Fidel Castro said that he saw the possibility that right-wing governments might return in Latin America, and one thinks of Venezuela. 

That is a possibility. It happened in Argentina, with Peronism, which gave rise to a right-winger like Menem.

And the most recent case of the Sandinista revolution. Daniel Ortega committed a series of errors, lost power and Violeta Chamorro took over. The only thing that allowed for the restoration of Ortega in power is that the armed forces were Sandinistas. On the contrary, the Nicaraguan left might have received a blow in the same way that Carmona Estanga tried here.

Are the Venezuelan armed forces as Bolivarian as the Nicaraguan armed forces are Sandinista?

No. And there is an awareness of that. [The armed forces] are a bureaucracy, and they ruled by the codes of the bureaucracy. If a structure is bureaucratised, it thinks with bureaucratic interests. 

That is, many in the armed forces say “Homeland, socialism or death” as lip service?

Yes, as lip service.

And that situation can be reversed?

It was reversed on April 11 [2002, when a coup against the government was overturned].

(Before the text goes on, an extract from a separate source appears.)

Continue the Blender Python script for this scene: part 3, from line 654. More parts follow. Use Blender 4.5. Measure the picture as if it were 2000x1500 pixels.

Fidel Castro had Raúl as his successor. Does a Raúl exist here?

There is more than one person here who is truly revolutionary, but they are very respectful and understand the role that Chávez has played. At this time he is irreplaceable.

Who should be the PSUV candidates to the National Assembly?

The party congress will decide the slate of candidates. The worst thing that it can do is to ignore the desires of the base…. If we have an effective administration at the cost of a certain amount of support from our own bases, we are going to lose even more if we keep doing that.

Will Chávez be here for a while?

In the foreseeable future, yes. Although much will depend on the conditions in which the parliamentary elections take place. It is a vital situation for the process, and the important thing is that the party members understand that. I don’t think they are giving the elections enough importance, we maintain a misguided communication policy, are on the defensive, putting people like el Matacuras (Leopoldo Castillo) or Carla Angola in competition with Chávez …

As a matter of fact, the president called to talk with the allies…

I’m not against that, but it is good to remember, for example, that Lina Ron helped to construct the PSUV and later left it. She gambled everything and lost. 

The PSUV isn’t going to cede space to its allies?

It isn’t that we aren’t going to cede space, it’s that they don’t have any. What is the vote for PPT or for Lina Ron? They can’t even manage 0.5%. Who do they attract? If they think that they are going to have a bureaucracy at the expense of the PSUV it appears to me that we would be acting like idiots. That is my position, I don’t know if it is the president’s.

Do they want Henri Falcón to stay or leave the PSUV?

I don’t like it that a governor went to the elections with a different platform to that of the PSUV. That shows ambivalence and opportunism. He campaigned for his platform. I prefer that he had been associated, like the PPT or the PCV is, as an ally. But that ally can’t ask that they are treated the same as a member of the PSUV.